Ogni volta che un cantante, o comunque un artista, prende posizione su qualcosa ecco scattare da più parti la solita frase: “grande cantante, bellissime canzoni, ma si limiti a cantare senza fare comizi e proclami”.
È già successo ad Adriano Celentano, attaccato per alcune sue posizioni ecologiste. Ma anche a Battiato, attaccato per la famosa frase sulle “troie in Parlamento” e costretto a dimettersi da assessore alla cultura per la regione Sicilia dall’allora pavidissimo presidente.
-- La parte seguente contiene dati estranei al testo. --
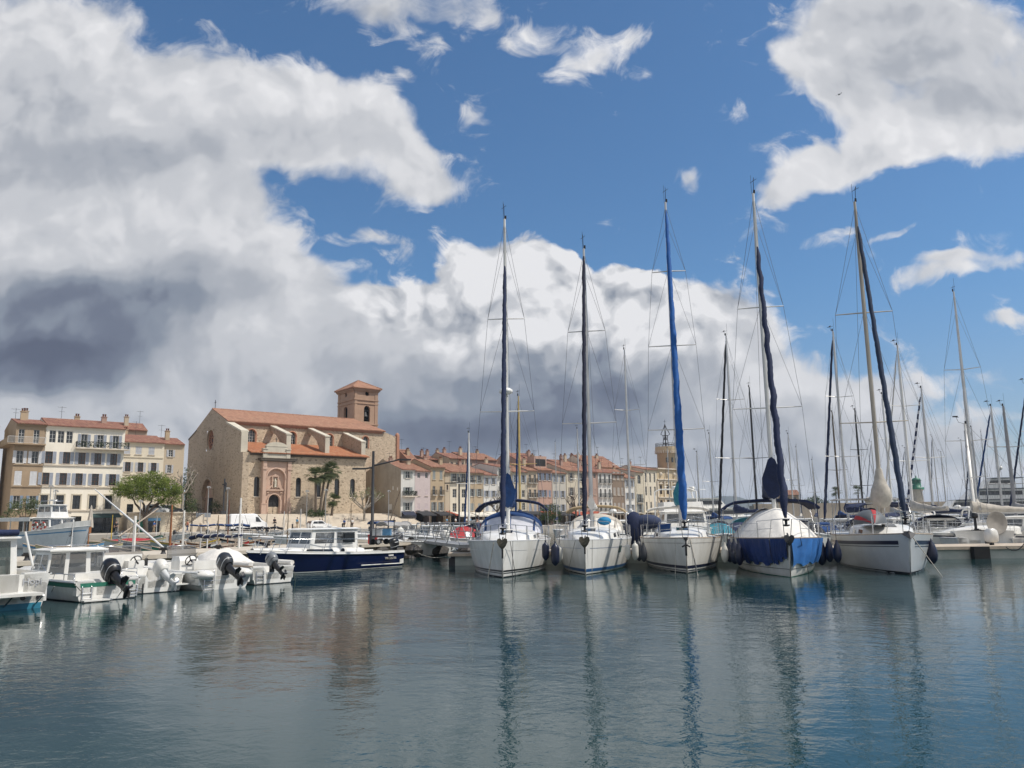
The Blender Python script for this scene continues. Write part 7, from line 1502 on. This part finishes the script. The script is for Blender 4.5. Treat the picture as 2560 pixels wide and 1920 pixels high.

Lo stesso Battiato fu molto criticato anche per certe posizioni sulla fisica tradizionale – un metafisico come lui non poteva accontentarsi di certe spiegazioni – e sulla teoria darwiniana dell’evoluzione. La solita frase: “canti le sue bellissime le sue canzoni e non parli d’altro”.
Secondo me sotto sotto è il motivo del livore che si è scatenato contro Antonello Venditti, reo di aver trattato male una disabile in quanto ha scambiato certi suoi versi per una presa in giro e di avere rincarato la dose non avendo capito, quando qualcuno gli ha detto che si trattava di una ragazza speciale, che speciale stava per disabile. Palesemente un equivoco. Eppure, eccoli lì i censori ad attaccarlo, alcuni in modo sincero, altri in modo subdolo e viscido, facendo leva sul fatto che è meglio che canti le sue canzoni ed eviti i comizi sul palco, da questi evidentemente mal tollerati.
Ci sono certi argomenti che pare proprio che un artista è meglio non tocchi.
L’ho sperimentato, nel mio piccolissimo infinitesimale, anche io con un brano, Aria di formalità, che dal vivo nei concerti rock canto da anni ma che ancora non ho inciso in modo ufficiale (lo farò, e so già in che contesto) e che a un certo punto contiene il verso “quest’aria fascista di libertà” – con la parola fascista cantata in modo molto sussurrato, prima dell’esplosione punk finale. A qualcuno ha dato fastidio: “è una bellissima canzone, ma cambia quel termine, e poi ne hai così tante… proprio questa devi fare?”. Vagli a spiegare che la politica non c’entra nulla, e tanto meno i partiti, e che il concetto rimane di tipo sociale e antropologico.
Quello su cui rifletto è il ruolo dell’artista, il quale a tanti piace che sia una semplice marionetta al servizio del pubblico e delle sue voglie. Lo vedo anche dal mugugnare del pubblico nei concerti dove non si propongono hit ma scalette con brani poco conosciuti o arrangiamenti nuovi. “Caro artista, ho pagato il biglietto, quindi devi corrispondere in pieno a quello che io mi aspetto da te”.
C’è chi se ne frega di queste dinamiche. Penso a Lucio Battisti, che a un certo punto si era stancato di certi testi e certe sonorità ed ha virato verso tutt’altro territorio, accettando, in nome della sua libertà artistica, di perdere moltissimi numeri.
C’è chi le soffre e si piega.
E c’è chi non ha neppure la scelta se piegarsi o rischiare: o si piega o viene espulso dal mondo dell’arte. La musica sta decadendo moltissimo proprio per questo motivo: non ci sono artisti, con una testa e con i loro riferimenti culturali e le loro elaborazioni artistiche, ma solo figurine o marionette scelte da pochi manovratori che credono di conoscere cosa vuole il pubblico. E il pubblico, dicono costoro, non vuole pensare nè misurarsi con una proposta che lo metta in qualche modo in crisi, accendendo emozioni, passioni, sentimenti anche forti. Il pubblico vuole solo divertirsi, e il prodotto artistico (per modo di dire) sia da semplice sottofondo.
Ecco perché è sempre meno tollerato un artista che si esprima su problemi sociali, politici, anche quotidiani.
E questo è frutto di una grande limitatezza. “Facce ride” si diceva un tempo negli avanspettacoli. E la frase “pensa solo a cantare!” detta da chi pensa che l’artista sia la figurina che si è immaginato ha la stessa violenza.